Aku melihat lagi diary lamaku tentang seorang sahabat lama yang nomor telponnya barusan aku dapatkan lagi. Dia sahabatku seorang perempuan desa yang baik dan manis. Seorang teman yang sederhana, baik dan periang. Suaranya lembut selembut senyumannya. Dia sahabatku. Dia pacar temanku dulu.

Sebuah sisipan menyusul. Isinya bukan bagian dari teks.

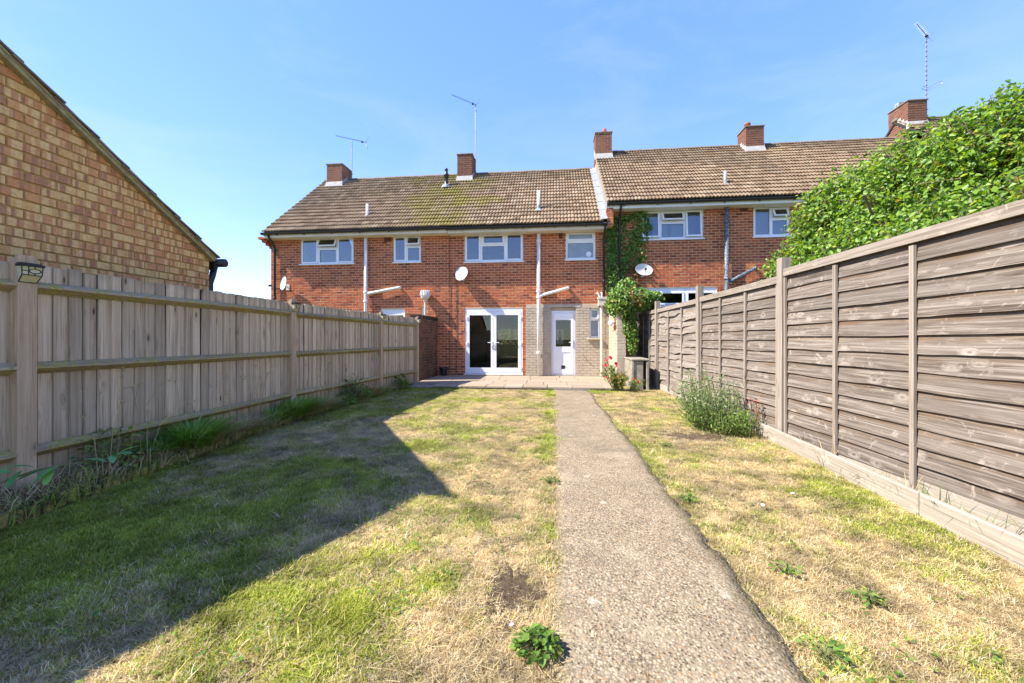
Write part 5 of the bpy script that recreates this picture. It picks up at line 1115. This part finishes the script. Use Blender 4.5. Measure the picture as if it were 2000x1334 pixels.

Saat kamu tamat kuliah kamu mencari hidup ke jakarta dan aku masih kuliah karna aku mengambil S1 dan kamu D3. Sejak itu kita tidak bertemu lagi sampai aku menamatkan kuliah dan merantau juga ke jakarta. Dan kitapun janjian untuk bertemu. Masihkah kau ingat pertemuan terkahir kita? sekitar 10-12 tahun yg lalu mungkin, aku lupa tepatnya. Kita berjanji bertemu dia pasar Senen. Disebuah mall dan waktu itu aku menunggumu di pintu masuknya.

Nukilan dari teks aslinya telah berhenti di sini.